The task: Repeat exactly what appears from the opening line of the listing to the line with "scene.camera = cam", inclusive.

Given information:
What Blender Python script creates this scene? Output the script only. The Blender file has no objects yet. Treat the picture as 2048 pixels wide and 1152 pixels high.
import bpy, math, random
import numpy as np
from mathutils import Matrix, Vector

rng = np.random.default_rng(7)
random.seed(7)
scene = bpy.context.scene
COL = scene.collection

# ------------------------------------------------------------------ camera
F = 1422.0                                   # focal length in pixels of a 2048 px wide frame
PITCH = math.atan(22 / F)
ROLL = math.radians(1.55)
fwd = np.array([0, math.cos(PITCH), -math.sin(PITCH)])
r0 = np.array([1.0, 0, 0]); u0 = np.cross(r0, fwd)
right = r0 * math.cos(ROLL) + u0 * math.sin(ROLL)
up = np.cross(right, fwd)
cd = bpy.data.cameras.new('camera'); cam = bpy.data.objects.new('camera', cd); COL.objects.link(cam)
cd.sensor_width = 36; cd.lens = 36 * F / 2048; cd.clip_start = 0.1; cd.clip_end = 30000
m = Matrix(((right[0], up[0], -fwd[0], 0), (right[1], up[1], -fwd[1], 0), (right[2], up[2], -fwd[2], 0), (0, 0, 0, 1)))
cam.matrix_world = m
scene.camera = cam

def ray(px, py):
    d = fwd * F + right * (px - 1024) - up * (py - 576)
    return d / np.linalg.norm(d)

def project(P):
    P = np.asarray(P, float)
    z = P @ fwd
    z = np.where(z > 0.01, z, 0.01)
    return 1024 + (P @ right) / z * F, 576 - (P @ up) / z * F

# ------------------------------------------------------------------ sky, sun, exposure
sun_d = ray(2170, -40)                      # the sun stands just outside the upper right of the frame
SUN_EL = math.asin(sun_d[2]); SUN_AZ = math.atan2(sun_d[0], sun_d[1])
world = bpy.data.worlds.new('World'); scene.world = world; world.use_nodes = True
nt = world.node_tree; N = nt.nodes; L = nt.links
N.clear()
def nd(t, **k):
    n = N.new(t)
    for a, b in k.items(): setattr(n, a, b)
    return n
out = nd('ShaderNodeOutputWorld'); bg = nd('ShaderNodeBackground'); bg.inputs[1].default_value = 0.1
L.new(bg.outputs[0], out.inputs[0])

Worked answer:
What Blender Python script creates this scene? Output the script only. The Blender file has no objects yet. Treat the picture as 2048 pixels wide and 1152 pixels high.
import bpy, math, random
import numpy as np
from mathutils import Matrix, Vector

rng = np.random.default_rng(7)
random.seed(7)
scene = bpy.context.scene
COL = scene.collection

# ------------------------------------------------------------------ camera
F = 1422.0                                   # focal length in pixels of a 2048 px wide frame
PITCH = math.atan(22 / F)
ROLL = math.radians(1.55)
fwd = np.array([0, math.cos(PITCH), -math.sin(PITCH)])
r0 = np.array([1.0, 0, 0]); u0 = np.cross(r0, fwd)
right = r0 * math.cos(ROLL) + u0 * math.sin(ROLL)
up = np.cross(right, fwd)
cd = bpy.data.cameras.new('camera'); cam = bpy.data.objects.new('camera', cd); COL.objects.link(cam)
cd.sensor_width = 36; cd.lens = 36 * F / 2048; cd.clip_start = 0.1; cd.clip_end = 30000
m = Matrix(((right[0], up[0], -fwd[0], 0), (right[1], up[1], -fwd[1], 0), (right[2], up[2], -fwd[2], 0), (0, 0, 0, 1)))
cam.matrix_world = m
scene.camera = cam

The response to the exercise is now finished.